::: Available data

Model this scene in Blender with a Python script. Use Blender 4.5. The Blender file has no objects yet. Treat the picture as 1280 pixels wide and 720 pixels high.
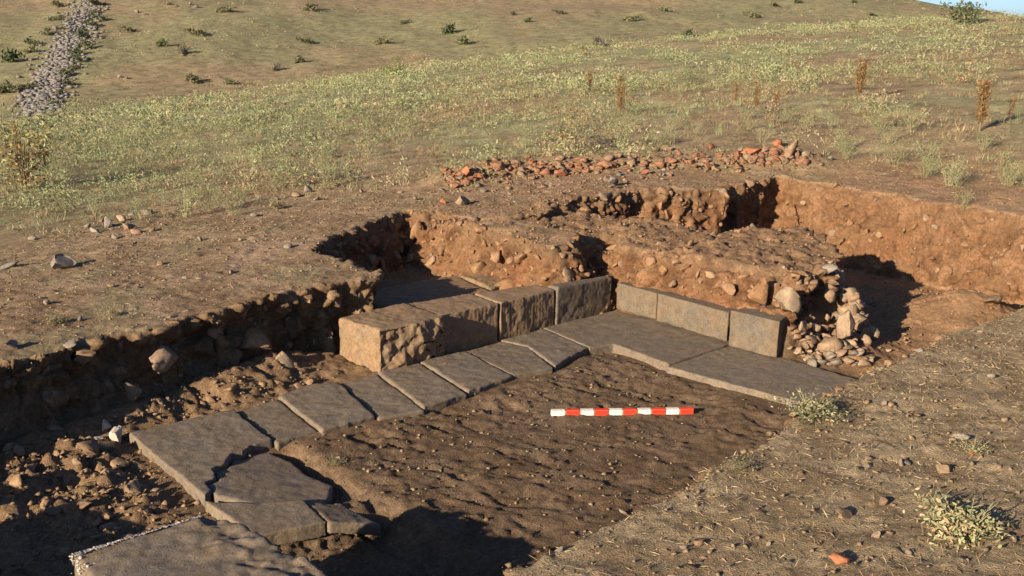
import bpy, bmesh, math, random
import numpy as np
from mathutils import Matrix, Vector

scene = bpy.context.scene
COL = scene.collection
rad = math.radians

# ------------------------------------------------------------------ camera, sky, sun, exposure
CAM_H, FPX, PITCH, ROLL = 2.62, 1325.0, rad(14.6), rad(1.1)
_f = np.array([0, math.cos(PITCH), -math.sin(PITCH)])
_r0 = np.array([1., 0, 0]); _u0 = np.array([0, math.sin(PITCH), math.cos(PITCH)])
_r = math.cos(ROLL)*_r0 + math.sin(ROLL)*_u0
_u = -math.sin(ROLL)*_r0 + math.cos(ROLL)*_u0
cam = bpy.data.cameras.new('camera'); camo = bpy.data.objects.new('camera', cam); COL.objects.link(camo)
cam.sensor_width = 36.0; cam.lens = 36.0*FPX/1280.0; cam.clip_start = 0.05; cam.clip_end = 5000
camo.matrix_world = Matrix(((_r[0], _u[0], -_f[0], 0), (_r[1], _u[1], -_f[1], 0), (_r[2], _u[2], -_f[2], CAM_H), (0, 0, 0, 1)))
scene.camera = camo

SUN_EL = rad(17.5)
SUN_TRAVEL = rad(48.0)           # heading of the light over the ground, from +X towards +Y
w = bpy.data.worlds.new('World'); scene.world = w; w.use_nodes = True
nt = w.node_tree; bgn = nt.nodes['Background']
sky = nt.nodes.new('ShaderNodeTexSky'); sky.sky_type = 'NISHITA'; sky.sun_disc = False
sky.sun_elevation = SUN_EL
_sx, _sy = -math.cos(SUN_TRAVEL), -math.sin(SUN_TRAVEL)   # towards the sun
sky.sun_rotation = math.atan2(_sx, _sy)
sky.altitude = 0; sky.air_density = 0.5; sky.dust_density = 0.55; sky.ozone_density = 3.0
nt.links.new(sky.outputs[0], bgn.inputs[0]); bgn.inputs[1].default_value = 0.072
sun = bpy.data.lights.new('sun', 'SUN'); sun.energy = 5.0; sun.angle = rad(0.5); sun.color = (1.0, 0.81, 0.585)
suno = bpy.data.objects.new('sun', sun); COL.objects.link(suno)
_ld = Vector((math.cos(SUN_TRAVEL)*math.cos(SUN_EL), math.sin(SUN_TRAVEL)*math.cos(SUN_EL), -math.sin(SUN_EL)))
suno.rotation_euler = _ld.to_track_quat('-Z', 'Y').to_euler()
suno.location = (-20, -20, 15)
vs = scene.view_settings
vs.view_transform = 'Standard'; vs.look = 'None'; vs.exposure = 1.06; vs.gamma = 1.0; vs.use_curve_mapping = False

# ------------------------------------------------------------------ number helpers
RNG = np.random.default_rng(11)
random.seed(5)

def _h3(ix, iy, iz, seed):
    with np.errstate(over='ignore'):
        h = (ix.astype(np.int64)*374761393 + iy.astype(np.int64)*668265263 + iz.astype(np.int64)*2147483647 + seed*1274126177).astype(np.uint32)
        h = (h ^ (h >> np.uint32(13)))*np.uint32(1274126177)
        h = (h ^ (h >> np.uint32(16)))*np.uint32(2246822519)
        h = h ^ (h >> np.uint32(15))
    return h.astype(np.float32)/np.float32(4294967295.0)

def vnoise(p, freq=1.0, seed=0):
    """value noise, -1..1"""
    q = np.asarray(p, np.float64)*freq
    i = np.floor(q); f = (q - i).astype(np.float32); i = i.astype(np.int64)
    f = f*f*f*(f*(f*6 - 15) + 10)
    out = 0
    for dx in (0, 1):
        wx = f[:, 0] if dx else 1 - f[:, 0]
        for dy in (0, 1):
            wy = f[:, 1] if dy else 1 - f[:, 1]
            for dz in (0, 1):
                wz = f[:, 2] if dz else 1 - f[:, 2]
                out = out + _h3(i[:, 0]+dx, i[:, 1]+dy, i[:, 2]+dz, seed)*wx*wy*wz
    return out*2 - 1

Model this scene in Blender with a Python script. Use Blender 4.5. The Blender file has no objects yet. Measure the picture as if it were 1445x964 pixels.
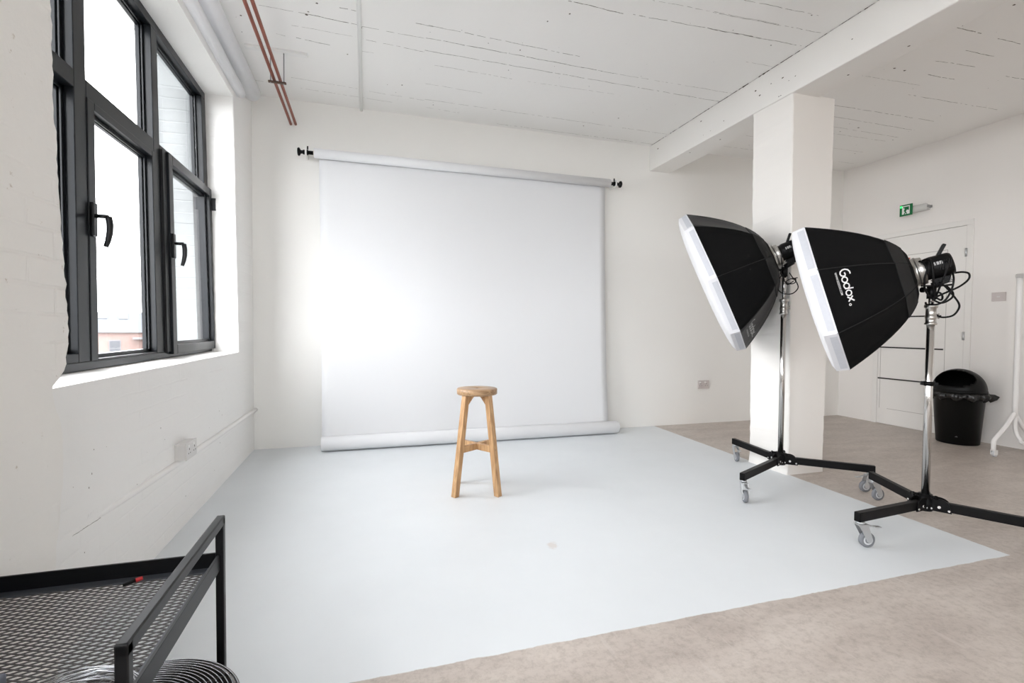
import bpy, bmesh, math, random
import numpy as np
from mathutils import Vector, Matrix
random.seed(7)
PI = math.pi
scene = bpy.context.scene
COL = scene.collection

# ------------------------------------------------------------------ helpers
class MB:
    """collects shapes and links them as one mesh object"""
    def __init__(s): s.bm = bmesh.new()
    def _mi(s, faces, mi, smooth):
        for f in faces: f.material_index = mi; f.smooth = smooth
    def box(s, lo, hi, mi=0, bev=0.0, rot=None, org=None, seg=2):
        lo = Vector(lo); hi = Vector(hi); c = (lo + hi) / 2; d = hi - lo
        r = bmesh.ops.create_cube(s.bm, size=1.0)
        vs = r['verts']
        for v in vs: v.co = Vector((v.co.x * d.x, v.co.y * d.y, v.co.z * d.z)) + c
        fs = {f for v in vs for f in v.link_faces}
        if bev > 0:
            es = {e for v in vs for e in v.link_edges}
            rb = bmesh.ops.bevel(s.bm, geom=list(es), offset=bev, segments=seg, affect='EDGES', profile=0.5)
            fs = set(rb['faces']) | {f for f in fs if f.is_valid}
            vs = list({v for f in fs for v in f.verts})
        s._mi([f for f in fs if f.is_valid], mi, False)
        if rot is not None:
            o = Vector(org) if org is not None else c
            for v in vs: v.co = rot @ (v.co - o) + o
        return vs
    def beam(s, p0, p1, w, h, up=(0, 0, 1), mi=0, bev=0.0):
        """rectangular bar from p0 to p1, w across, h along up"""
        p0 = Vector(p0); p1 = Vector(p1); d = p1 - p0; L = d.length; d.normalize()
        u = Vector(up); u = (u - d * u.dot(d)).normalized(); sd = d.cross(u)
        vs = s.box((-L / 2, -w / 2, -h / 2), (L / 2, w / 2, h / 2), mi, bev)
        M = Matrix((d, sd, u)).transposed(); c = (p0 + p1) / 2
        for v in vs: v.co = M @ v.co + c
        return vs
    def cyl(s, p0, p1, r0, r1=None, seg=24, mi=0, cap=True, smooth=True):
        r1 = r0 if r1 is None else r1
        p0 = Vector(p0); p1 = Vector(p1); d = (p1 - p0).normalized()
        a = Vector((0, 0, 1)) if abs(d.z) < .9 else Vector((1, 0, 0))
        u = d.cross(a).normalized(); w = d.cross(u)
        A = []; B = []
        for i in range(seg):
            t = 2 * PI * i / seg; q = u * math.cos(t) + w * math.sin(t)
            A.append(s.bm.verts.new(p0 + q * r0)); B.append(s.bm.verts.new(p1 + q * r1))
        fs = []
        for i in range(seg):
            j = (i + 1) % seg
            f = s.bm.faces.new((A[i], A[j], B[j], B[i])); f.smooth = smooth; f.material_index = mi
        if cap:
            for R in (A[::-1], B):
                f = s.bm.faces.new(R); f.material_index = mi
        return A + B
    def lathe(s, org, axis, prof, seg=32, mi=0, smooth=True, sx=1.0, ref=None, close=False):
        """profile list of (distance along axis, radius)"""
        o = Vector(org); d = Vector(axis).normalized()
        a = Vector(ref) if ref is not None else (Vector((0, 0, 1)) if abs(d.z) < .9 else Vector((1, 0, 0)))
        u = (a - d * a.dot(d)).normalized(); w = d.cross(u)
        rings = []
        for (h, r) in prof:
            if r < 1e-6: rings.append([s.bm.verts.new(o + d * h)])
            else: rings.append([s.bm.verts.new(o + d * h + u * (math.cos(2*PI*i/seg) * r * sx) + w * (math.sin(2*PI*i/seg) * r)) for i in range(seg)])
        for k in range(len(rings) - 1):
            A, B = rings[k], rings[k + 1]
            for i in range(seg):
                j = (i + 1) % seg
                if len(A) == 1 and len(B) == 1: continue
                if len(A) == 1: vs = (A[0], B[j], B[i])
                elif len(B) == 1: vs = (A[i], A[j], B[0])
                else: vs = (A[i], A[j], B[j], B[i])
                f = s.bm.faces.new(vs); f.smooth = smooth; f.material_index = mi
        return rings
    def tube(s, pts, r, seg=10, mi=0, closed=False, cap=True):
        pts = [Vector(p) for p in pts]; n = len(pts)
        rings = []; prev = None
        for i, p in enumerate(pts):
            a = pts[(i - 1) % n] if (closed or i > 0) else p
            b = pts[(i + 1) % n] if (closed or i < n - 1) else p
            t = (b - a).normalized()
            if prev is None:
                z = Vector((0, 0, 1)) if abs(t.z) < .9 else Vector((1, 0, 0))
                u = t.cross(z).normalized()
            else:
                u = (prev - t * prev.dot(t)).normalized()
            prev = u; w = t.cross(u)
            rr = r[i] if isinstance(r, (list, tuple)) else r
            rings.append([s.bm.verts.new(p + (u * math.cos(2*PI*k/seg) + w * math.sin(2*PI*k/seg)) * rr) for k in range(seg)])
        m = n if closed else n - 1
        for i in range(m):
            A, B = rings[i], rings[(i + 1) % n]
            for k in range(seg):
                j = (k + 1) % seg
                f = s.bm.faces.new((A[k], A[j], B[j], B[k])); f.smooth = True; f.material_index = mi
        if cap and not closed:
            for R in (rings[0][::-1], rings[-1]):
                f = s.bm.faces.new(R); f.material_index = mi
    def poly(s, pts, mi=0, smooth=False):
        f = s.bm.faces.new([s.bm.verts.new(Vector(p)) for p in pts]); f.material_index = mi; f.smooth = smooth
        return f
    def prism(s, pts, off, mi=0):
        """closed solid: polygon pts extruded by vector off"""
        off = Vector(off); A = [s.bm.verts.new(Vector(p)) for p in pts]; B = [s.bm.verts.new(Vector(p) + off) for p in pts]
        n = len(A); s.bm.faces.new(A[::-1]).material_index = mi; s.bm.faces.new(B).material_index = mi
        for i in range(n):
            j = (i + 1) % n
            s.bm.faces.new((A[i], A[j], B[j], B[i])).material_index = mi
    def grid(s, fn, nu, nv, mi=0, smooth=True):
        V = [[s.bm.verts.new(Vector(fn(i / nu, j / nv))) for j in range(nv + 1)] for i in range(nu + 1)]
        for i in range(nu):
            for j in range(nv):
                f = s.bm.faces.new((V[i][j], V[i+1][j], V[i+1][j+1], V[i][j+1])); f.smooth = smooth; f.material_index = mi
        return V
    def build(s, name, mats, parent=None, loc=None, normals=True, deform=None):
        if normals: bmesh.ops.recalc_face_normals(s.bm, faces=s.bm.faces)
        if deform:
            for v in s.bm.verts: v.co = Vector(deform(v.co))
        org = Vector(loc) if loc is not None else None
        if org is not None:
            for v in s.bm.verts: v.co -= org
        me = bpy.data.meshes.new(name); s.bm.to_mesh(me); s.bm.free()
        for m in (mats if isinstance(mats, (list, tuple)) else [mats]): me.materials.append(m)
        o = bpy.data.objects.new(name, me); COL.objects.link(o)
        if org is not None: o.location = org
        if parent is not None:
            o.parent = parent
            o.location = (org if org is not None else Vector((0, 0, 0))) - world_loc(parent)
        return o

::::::

→ Stated problem
Skip every picture and return the lines above from the top through the one that contains "scene.camera = camo".

→ Result
Model this scene in Blender with a Python script. Use Blender 4.5. The Blender file has no objects yet. Treat the picture as 1280 pixels wide and 720 pixels high.
import bpy, bmesh, math, random
import numpy as np
from mathutils import Matrix, Vector

scene = bpy.context.scene
COL = scene.collection
rad = math.radians

# ------------------------------------------------------------------ camera, sky, sun, exposure
CAM_H, FPX, PITCH, ROLL = 2.62, 1325.0, rad(14.6), rad(1.1)
_f = np.array([0, math.cos(PITCH), -math.sin(PITCH)])
_r0 = np.array([1., 0, 0]); _u0 = np.array([0, math.sin(PITCH), math.cos(PITCH)])
_r = math.cos(ROLL)*_r0 + math.sin(ROLL)*_u0
_u = -math.sin(ROLL)*_r0 + math.cos(ROLL)*_u0
cam = bpy.data.cameras.new('camera'); camo = bpy.data.objects.new('camera', cam); COL.objects.link(camo)
cam.sensor_width = 36.0; cam.lens = 36.0*FPX/1280.0; cam.clip_start = 0.05; cam.clip_end = 5000
camo.matrix_world = Matrix(((_r[0], _u[0], -_f[0], 0), (_r[1], _u[1], -_f[1], 0), (_r[2], _u[2], -_f[2], CAM_H), (0, 0, 0, 1)))
scene.camera = camo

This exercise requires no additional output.